On Elastic Subnet, on the other hand, anyone can become as a validator by staking the subnet’s native tokens in the Avalanche P-Chain. For projects that have had difficulty attracting validators in the early stages of their subnet, the incentive of staking rewards will make it easier to secure validators, which in turn translates into decentralized security. Elastic Subnet will later be available on EVM subnets.

More Freedom in Tokenomics Design

Subnets also provide a high degree of freedom in designing tokenomics as projects can freely set the type of native token, maximum supply, fee standards, and validator rewards. Unlike C-chain, where transaction fees must be paid with AVAX tokens, subnets can make use of their native tokens, allowing for additional fee income for subnet operators. Moreover, for companies that are hesitant to issue tokens for regulatory reasons, the fact that transaction fees can be set to zero on subnets suggests a more business- and regulation-friendly environment.
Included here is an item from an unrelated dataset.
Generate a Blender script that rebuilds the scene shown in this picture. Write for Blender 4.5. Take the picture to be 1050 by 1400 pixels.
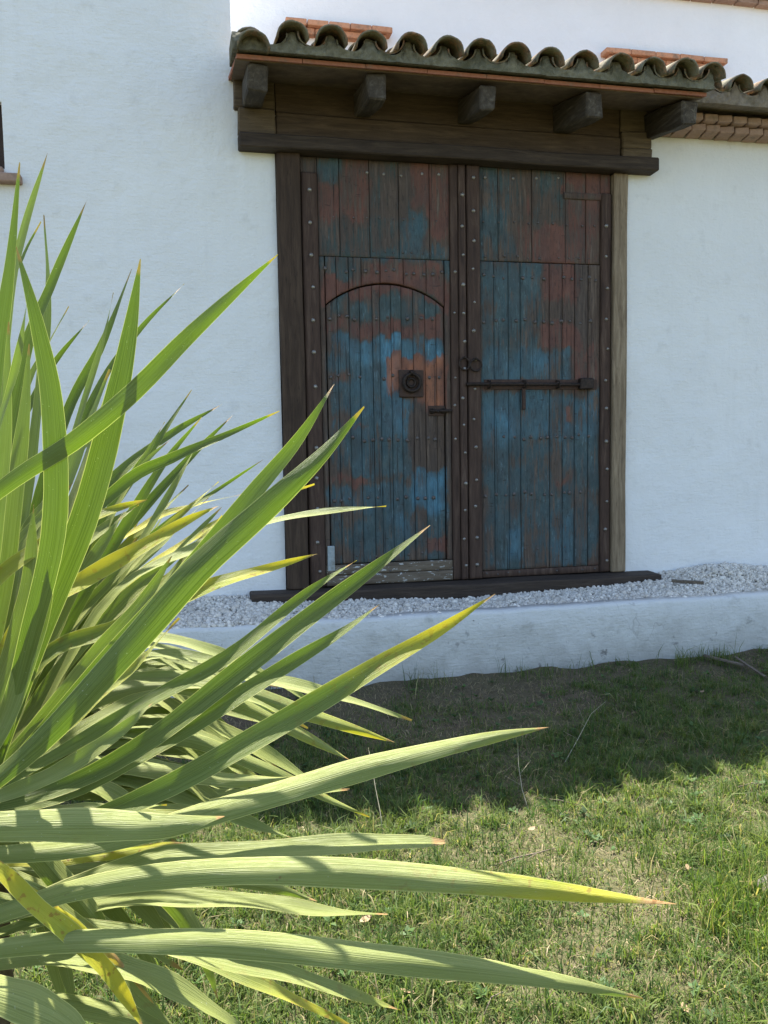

3-4. Native Communication Protocol: Connecting Disconnected Ecosystem

As Avalanche accommodates more and more assets, seamless communication between assets becomes increasingly important. This requires fast and secure asset transfers between subnets. Traditionally, subnet operators had to build bridges on their own or use third-party bridge services for such purpose. Released late last year, Avalanche’s native communication protocol, Avalanche Warp Messaging (AWM), enables faster and more secure asset transfers between the primary network and subnets and between subnets themselves. Its capabilities are limited to messaging at the moment but asset transfers are expected to be available by the end of the first half of this year.